$\require{AMScd}$ Define groups and homomorphismes as below. I am supposed to show, that given the left and the right rectangle are pushouts/amalgames, then the outer/big one is a pushout/amalgame aswell.
$$ \begin{CD} G @>f>> G' @>f'>> G''\\ @VgVV @VVg'V @VVg''V \\ H @>h>> H' @>h'>> H'' \end{CD} $$
Does that mean that I have to show that the following diagram is a pushout?
$$ \begin{CD} G @>f' \circ f>> G''\\ @VgVV @VVg''V \\ H @>h' \circ h>> H'' \end{CD} $$
If so, do I have to show that the different pushouts $H''$ of the right rectangle and the big rectangle coincide? I.e.
Given $H'$ and $H''$ are pushouts, they are defined as $H':= G'*_{G}~H$ and $H'':= G'' *_{G'}~H'$.
Given my previous thought process do I now have to show that (where $\newcommand{\ngenl}{\mathopen{\vartriangleleft}} \newcommand{\ngenr}{\mathopen{\vartriangleright}}\ngenl S \ngenr$ denotes the normal subgroup generated by $S$): $$ \begin{align*}G''*H/ \ngenl (f'\circ f)(x)g(x)^{-1} \forall x \in G\ngenr & =: G'' *_{G}~H \\ & \stackrel{!}{=}G'' *_{G'}~H'\\ &= G'' *_{G'}~(G' *_{G}~H)\\ &= \frac{G''*(G'*H/\ngenl f(x)g(x)^{-1} \forall x\in G\ngenr)}{\ngenl f'(\bar{x})g'(\bar{x})^{-1} \forall \bar{x}\in G'\ngenr} \end{align*} $$
And if so how do I continue ?
Unfortunately I do not understand at all what your formula with the many triangles at the end means. But it is probably simpler than what you are trying to do. You just check that the outer rectangle has the universal property of a pushout.
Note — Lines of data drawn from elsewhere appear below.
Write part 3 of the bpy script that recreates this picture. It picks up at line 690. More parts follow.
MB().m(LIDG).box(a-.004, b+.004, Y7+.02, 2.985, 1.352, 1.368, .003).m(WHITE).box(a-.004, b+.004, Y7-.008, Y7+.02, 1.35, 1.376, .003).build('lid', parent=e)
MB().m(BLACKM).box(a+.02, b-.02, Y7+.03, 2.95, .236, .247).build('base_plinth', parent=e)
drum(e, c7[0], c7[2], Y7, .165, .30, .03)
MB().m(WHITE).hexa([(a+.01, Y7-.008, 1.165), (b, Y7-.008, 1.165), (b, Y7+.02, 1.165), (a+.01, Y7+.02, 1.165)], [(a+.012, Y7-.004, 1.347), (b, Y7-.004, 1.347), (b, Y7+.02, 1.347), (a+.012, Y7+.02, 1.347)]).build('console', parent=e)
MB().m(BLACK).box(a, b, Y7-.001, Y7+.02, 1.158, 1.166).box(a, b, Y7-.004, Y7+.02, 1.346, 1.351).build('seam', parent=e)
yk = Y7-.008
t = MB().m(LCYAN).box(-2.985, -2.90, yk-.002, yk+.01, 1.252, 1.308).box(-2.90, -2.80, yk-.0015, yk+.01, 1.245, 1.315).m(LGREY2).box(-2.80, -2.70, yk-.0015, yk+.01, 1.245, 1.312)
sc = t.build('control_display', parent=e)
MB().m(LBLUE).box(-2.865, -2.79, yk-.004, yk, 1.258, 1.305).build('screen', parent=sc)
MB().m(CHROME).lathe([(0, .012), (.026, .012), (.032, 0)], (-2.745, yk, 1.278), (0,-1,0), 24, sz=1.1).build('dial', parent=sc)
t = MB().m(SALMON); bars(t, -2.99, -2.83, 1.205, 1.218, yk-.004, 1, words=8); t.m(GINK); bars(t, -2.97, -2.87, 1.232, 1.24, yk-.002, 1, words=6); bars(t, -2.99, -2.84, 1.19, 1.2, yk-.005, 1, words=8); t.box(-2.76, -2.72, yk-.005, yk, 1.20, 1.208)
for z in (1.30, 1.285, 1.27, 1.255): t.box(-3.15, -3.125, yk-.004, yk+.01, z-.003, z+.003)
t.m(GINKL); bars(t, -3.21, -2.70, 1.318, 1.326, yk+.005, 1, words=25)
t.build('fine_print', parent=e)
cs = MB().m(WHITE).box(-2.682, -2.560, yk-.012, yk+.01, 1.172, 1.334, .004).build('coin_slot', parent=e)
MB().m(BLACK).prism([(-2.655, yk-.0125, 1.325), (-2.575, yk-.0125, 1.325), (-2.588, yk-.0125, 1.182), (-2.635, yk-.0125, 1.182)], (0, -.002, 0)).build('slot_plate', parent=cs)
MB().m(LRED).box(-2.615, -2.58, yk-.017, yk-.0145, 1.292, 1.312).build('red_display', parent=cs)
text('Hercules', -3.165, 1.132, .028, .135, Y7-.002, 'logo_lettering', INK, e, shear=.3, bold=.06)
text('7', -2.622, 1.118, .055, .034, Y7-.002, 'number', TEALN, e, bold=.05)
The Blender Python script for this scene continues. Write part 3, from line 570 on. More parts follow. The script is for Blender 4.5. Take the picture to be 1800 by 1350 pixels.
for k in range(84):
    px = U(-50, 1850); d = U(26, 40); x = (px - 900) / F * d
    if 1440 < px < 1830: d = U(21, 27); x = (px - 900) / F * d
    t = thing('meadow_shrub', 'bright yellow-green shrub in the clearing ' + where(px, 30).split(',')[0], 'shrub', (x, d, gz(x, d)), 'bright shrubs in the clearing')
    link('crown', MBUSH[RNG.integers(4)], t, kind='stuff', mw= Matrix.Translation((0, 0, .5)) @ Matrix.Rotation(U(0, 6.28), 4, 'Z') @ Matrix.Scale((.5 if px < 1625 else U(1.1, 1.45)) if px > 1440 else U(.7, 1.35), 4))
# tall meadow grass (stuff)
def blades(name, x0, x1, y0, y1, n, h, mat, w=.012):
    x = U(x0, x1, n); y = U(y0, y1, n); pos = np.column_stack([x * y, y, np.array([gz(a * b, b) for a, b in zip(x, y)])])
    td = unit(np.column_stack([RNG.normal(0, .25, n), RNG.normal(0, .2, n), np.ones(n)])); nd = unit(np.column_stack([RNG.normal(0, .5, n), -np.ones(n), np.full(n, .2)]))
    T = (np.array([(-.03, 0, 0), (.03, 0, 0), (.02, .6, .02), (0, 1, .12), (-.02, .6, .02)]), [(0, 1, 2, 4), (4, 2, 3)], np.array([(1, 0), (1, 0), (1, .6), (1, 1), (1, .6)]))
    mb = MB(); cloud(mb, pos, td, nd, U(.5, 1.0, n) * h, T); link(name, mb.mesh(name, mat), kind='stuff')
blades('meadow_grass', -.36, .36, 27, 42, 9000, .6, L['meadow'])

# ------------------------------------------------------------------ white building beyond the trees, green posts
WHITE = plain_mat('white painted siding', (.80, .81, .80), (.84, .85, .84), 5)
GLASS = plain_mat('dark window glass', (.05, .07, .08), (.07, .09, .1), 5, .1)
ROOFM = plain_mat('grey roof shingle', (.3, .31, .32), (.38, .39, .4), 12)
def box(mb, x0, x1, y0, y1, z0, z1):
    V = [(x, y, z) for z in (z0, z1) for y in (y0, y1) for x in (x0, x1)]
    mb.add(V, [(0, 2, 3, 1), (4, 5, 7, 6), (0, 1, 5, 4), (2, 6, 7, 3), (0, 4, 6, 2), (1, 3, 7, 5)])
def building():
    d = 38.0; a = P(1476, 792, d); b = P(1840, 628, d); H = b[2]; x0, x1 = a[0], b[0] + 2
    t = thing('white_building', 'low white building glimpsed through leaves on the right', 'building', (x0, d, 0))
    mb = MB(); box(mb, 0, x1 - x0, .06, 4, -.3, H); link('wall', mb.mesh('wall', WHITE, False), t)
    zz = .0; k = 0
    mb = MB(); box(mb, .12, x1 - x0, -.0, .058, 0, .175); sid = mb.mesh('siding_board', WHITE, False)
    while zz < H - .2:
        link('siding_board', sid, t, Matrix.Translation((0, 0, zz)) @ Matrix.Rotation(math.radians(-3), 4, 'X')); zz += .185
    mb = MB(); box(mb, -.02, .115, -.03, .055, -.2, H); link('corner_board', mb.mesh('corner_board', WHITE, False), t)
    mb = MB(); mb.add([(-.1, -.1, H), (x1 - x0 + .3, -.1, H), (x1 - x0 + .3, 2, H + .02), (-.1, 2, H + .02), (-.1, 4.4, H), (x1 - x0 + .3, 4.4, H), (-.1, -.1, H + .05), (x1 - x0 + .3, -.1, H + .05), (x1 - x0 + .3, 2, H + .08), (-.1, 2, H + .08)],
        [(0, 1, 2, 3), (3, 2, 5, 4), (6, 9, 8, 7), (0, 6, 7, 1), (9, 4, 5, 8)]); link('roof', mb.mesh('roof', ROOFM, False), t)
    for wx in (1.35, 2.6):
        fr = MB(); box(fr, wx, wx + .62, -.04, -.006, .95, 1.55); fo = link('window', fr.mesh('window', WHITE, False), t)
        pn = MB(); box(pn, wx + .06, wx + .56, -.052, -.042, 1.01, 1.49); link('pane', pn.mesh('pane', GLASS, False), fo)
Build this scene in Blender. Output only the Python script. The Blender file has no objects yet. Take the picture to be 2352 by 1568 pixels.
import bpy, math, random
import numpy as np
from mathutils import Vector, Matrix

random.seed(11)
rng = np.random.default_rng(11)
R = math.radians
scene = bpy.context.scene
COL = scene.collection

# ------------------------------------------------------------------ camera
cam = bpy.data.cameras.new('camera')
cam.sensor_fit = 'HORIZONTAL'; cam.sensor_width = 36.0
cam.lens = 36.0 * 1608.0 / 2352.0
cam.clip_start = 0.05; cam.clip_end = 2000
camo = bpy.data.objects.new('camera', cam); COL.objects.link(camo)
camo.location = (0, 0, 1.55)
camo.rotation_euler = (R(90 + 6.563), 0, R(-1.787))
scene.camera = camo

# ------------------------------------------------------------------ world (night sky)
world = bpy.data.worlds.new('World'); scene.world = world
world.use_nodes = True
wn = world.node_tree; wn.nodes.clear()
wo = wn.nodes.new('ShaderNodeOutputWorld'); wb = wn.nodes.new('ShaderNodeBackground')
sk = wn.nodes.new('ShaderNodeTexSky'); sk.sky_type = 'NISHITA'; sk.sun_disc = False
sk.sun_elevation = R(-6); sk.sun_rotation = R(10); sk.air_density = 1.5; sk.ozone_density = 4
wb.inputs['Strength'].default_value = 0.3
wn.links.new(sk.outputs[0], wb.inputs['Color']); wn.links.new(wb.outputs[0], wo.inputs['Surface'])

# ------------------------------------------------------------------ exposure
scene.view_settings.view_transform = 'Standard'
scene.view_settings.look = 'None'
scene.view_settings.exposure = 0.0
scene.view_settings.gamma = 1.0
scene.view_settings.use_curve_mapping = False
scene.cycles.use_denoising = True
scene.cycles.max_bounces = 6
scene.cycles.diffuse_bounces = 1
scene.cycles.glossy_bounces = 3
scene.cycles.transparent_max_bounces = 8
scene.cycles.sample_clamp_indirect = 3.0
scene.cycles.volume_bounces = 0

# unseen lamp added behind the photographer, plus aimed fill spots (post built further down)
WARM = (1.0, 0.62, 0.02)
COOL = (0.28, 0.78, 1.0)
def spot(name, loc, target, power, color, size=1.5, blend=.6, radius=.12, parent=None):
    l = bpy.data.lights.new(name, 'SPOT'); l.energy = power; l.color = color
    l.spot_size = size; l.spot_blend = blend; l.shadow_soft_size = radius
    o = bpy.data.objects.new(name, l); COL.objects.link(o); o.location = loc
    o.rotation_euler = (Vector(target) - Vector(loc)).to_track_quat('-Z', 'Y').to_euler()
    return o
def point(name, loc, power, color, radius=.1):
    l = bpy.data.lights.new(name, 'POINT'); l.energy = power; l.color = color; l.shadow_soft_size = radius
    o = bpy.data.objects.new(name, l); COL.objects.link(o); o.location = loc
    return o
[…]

Let $T$ be any group. Using that both little squares are pushouts you can make the following computation. \begin{align*} Hom(H'',T) &= \{(a,b)\in Hom(G'',T)\times Hom(H',T)\mid a\circ f' = b\circ g'\} \\&= \{(a,c,d)\in Hom(G'',T)\times Hom(G',T) \times Hom(H,T)\mid d\circ f = c\circ g\wedge a\circ f' = (c,d)\circ g'\} \\&=\{(a,c,d)\in Hom(G'',T)\times Hom(G',T) \times Hom(H,T)\mid d\circ f = c\circ g\wedge a\circ f' = d\} \\&= \{(a,c)\in Hom(G'',T) \times Hom(H,T)\mid a\circ f'\circ f = c\circ g\} \end{align*}
I have inserted a few extra-steps in the middle. It is less complicated than it looks like. Just start with two arrows $c:H\to T$ and $a:G''\to T$ such that $c\circ g = a \circ f'\circ f$, and try to find an induced arrow $H''\to T$ using the universal properties of the two squares. Then you check that the arrow you get is the one and only arrow which fits, and you are done.